Vermutlich werde ich die niemals sehen; dabei hat der Entwickler auch an Luschen wie mich gedacht und jede Menge Cheatcodes direkt ins Startmenü eingebaut. Zu schlecht? Dann schalte doch einfach alle Gegner aus oder mach dich unverwundbar. Aber das würde mir den Spaß nehmen, mich vom ureigenen Konzept eines solchen Shooters abkapseln. Dass der Schwierigkeitsgrad eines Spiels nichts mit seiner Wirkung oder seiner Narration zu tun hat, würden manche sagen. Da widerspreche ich. Ein durch Unachtsamkeit induziertes Scheitern kann in Dark Souls die Verzweiflung, auf der die Spielwelt aufgebaut ist, besser vermitteln als diverse Itembeschreibungen. Genauso kann skillbasierte Action in einem Shooter oder anderweitig auf Herausforderung ausgelegtem Spiel das Gefühl tragen, das Spiel vollendet, ja, bezwungen zu haben. Sicher schmälert es die erzählte Geschichte (von der Splinter Zone meines Wissens nach keine hat) nicht, wenn man sie auf dem niedrigsten Schwierigkeitsgrad erlebt. Aber das Besondere am Medium Videospiel ist eben, dass die Erzählung nicht nur aus dem Erzählten besteht; ich behaupte sogar, zwingend nicht nur daraus bestehen kann. Selbst in Everybody‘s Gone to the Rapture ist es integraler Bestandteil der Geschichte, dass man sie selbst abläuft, dass man sie im Schritttempo und in der Reihenfolge der eigenen Erkundung erlebt.
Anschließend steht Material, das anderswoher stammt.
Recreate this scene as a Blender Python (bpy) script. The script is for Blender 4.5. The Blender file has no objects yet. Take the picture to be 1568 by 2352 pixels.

Das Spiel mit einem Zeitraffer zu versehen würde das Erlebte beträchtlich schmälern. Spiele müssen nicht leichter werden; sie müssen besser darin werden, sich zu erklären, dem Spieler mehr Zeit lassen, sie zu meistern, bevor sie ihn stark fordern. Alles andere ist der leichte Ausweg, und der ist selten erfolgreich.
In diesem Sinne:
Nein, Splinter Zone, ich schalte mich nicht unbesiegbar. Vielleicht sehe ich die Credits so nie, aber ich kann zumindest anhand meiner eigenen Fähigkeiten entscheiden, wann ich weit genug gekommen bin, um genug von deiner steilen Schwierigkeitskurve und deinen wunderbaren Partikeleffekten zu haben.